Ha dichiarato Angelo Guattari, delegato ai Beni Culturali del Comune di San Felice Circeo:
«Sotto cumuli di conchiglie fossili, prova evidente della consuetudine dei Sapiens nel raccogliere molluschi per nutrirsi, gli archeologi hanno scoperto i resti di più individui.
Tra questi, spicca il corpo di una donna che presenta segni di profonde procurati, pare, dal lavoro di scarnificazione di carne e muscoli dal corpo.
Le analisi e gli studi che ancora dovranno essere condotti su quanto rinvenuto al Riparo Blanc ci dirà ancora molto della presenza del Sapiens al Circeo, che si dimostra ancora una volta l’epicentro dell’evoluzione umana in questo angolo di mondo».

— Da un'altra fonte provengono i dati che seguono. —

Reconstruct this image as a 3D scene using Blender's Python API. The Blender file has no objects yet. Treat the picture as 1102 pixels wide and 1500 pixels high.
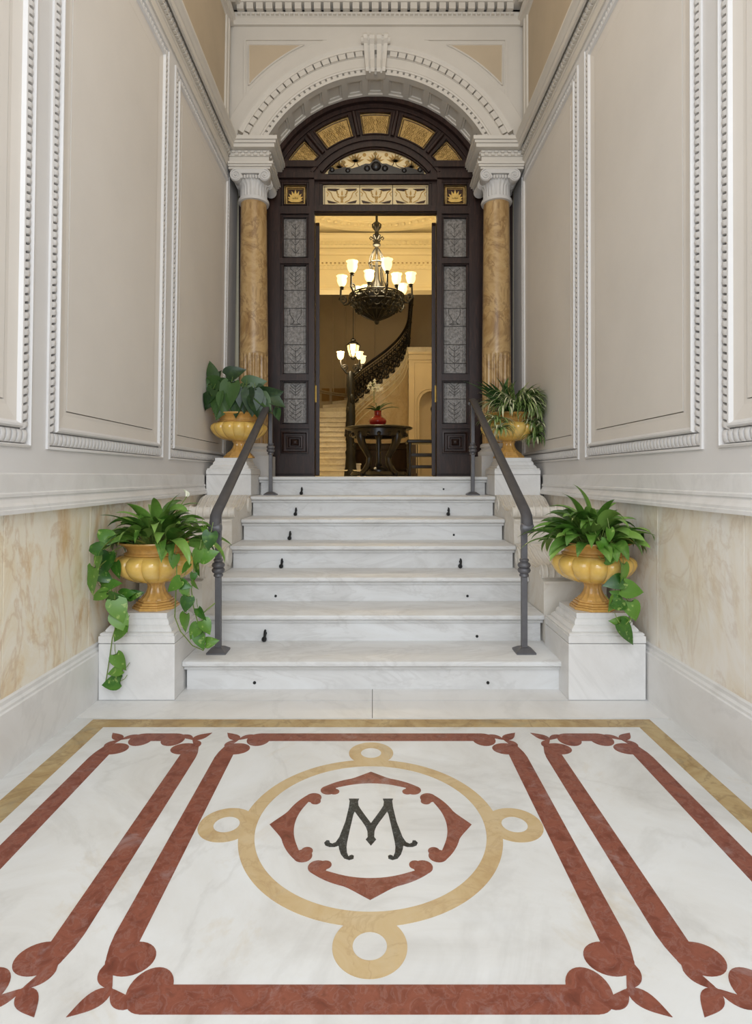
import bpy, bmesh, math, random
from math import sin, cos, pi, radians as R, sqrt, atan2
from mathutils import Vector, Matrix
from mathutils.geometry import tessellate_polygon
random.seed(7)
SC = bpy.context.scene
COL = SC.collection
# ------------------------------------------------------------------ camera model (1102x1500 px)
F, CX, HY, H = 831.0, 546.5, 697.5, 1.2
def at(px, py, d):                       # photograph pixel + known depth -> point in the place
    return Vector(((px-CX)*d/F, d, H-(py-HY)*d/F))
def fl(px, py):                          # photograph pixel on the entrance floor -> (x, y)
    d = F*H/(py-HY)
    return ((px-CX)*d/F, d)
# ------------------------------------------------------------------ materials
def nt(name):
    m = bpy.data.materials.new(name); m.use_nodes = True
    n = m.node_tree.nodes; l = m.node_tree.links
    return m, n, l, n['Principled BSDF']
def coords(n, l, scale=(1,1,1), rot=(0,0,0)):
    tc = n.new('ShaderNodeTexCoord'); mp = n.new('ShaderNodeMapping')
    mp.inputs['Scale'].default_value = scale; mp.inputs['Rotation'].default_value = rot
    l.new(tc.outputs['Object'], mp.inputs['Vector'])
    return mp.outputs['Vector']
def noise(n, l, vec, scale, detail=6, rough=.6, dist=0):
    t = n.new('ShaderNodeTexNoise'); t.inputs['Scale'].default_value = scale
    t.inputs['Detail'].default_value = detail; t.inputs['Roughness'].default_value = rough
    t.inputs['Distortion'].default_value = dist
    l.new(vec, t.inputs['Vector']); return t.outputs['Fac']
def ramp(n, l, fac, stops):
    r = n.new('ShaderNodeValToRGB'); e = r.color_ramp.elements
    while len(e) < len(stops): e.new(.5)
    for i, (p, c) in enumerate(stops):
        e[i].position = p; e[i].color = (*c, 1) if len(c) == 3 else c
    l.new(fac, r.inputs['Fac']); return r.outputs['Color']
def mix(n, l, a, b, fac, mode='MIX'):
    m = n.new('ShaderNodeMixRGB'); m.blend_type = mode
    for s, v in ((m.inputs['Fac'], fac), (m.inputs['Color1'], a), (m.inputs['Color2'], b)):
        if isinstance(v, (int, float)): s.default_value = v
        elif isinstance(v, tuple): s.default_value = (*v, 1)
        else: l.new(v, s)
    return m.outputs['Color']
def bump(n, l, b, fac, strength, dist=.01):
    bp = n.new('ShaderNodeBump'); bp.inputs['Strength'].default_value = strength
    bp.inputs['Distance'].default_value = dist
    l.new(fac, bp.inputs['Height']); l.new(bp.outputs['Normal'], b.inputs['Normal'])
def s2l(*c): return tuple(((v/255+.055)/1.055)**2.4 if v > 10 else v/255/12.92 for v in c)
def plain(name, col, rough=.5, metal=0, var=.06, scale=6, bmp=0):
    m, n, l, b = nt(name); v = coords(n, l); f = noise(n, l, v, scale)
    d = tuple(c*(1-var*2) for c in col); u = tuple(min(1, c*(1+var)) for c in col)
    l.new(ramp(n, l, f, [(.3, d), (.7, u)]), b.inputs['Base Color'])
    b.inputs['Roughness'].default_value = rough; b.inputs['Metallic'].default_value = metal
    if bmp: bump(n, l, b, noise(n, l, v, scale*8), bmp, .004)
    return m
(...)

Infine il sindaco di San Felice Circeo, Monia Di Cosimo, ha affermato:
«Questa scoperta è di enorme rilevanza scientifica perché conferma il ruolo centrale del nostro territorio nella storia evolutiva dell’uomo.
Siamo orgogliosi di ospitare un patrimonio archeologico di tale importanza e continueremo a sostenere la valorizzazione della nostra storia più antica e non solo».